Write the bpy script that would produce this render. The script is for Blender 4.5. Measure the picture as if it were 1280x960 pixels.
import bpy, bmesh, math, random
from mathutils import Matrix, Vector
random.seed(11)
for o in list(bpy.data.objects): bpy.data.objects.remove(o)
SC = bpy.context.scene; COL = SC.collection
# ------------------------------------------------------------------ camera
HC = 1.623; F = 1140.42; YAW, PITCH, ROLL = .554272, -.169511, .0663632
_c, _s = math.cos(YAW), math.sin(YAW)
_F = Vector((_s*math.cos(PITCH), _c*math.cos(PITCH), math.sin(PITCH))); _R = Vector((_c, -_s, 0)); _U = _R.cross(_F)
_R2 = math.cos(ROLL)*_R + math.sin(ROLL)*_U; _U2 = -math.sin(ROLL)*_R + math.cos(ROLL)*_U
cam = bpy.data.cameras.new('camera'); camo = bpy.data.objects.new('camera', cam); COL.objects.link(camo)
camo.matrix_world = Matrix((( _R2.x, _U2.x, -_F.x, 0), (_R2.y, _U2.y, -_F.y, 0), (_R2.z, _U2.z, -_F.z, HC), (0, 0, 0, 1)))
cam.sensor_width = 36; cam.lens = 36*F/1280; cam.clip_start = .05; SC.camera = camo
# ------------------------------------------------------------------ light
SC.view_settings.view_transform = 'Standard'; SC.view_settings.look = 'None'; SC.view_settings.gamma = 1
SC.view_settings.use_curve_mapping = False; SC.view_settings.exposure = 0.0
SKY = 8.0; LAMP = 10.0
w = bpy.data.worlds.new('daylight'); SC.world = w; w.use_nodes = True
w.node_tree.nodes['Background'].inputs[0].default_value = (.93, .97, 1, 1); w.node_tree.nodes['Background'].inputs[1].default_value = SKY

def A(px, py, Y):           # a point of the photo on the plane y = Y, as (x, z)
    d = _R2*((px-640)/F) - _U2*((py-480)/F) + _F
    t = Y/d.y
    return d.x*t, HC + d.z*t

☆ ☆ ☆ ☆

== TASK BRIEF ==
From the first line to the last, please quote the material above exactly.

== TASK SOLUTION ==
Write the bpy script that would produce this render. The script is for Blender 4.5. Measure the picture as if it were 1280x960 pixels.
import bpy, bmesh, math, random
from mathutils import Matrix, Vector
random.seed(11)
for o in list(bpy.data.objects): bpy.data.objects.remove(o)
SC = bpy.context.scene; COL = SC.collection
# ------------------------------------------------------------------ camera
HC = 1.623; F = 1140.42; YAW, PITCH, ROLL = .554272, -.169511, .0663632
_c, _s = math.cos(YAW), math.sin(YAW)
_F = Vector((_s*math.cos(PITCH), _c*math.cos(PITCH), math.sin(PITCH))); _R = Vector((_c, -_s, 0)); _U = _R.cross(_F)
_R2 = math.cos(ROLL)*_R + math.sin(ROLL)*_U; _U2 = -math.sin(ROLL)*_R + math.cos(ROLL)*_U
cam = bpy.data.cameras.new('camera'); camo = bpy.data.objects.new('camera', cam); COL.objects.link(camo)
camo.matrix_world = Matrix((( _R2.x, _U2.x, -_F.x, 0), (_R2.y, _U2.y, -_F.y, 0), (_R2.z, _U2.z, -_F.z, HC), (0, 0, 0, 1)))
cam.sensor_width = 36; cam.lens = 36*F/1280; cam.clip_start = .05; SC.camera = camo
# ------------------------------------------------------------------ light
SC.view_settings.view_transform = 'Standard'; SC.view_settings.look = 'None'; SC.view_settings.gamma = 1
SC.view_settings.use_curve_mapping = False; SC.view_settings.exposure = 0.0
SKY = 8.0; LAMP = 10.0
w = bpy.data.worlds.new('daylight'); SC.world = w; w.use_nodes = True
w.node_tree.nodes['Background'].inputs[0].default_value = (.93, .97, 1, 1); w.node_tree.nodes['Background'].inputs[1].default_value = SKY

def A(px, py, Y):           # a point of the photo on the plane y = Y, as (x, z)
    d = _R2*((px-640)/F) - _U2*((py-480)/F) + _F
    t = Y/d.y
    return d.x*t, HC + d.z*t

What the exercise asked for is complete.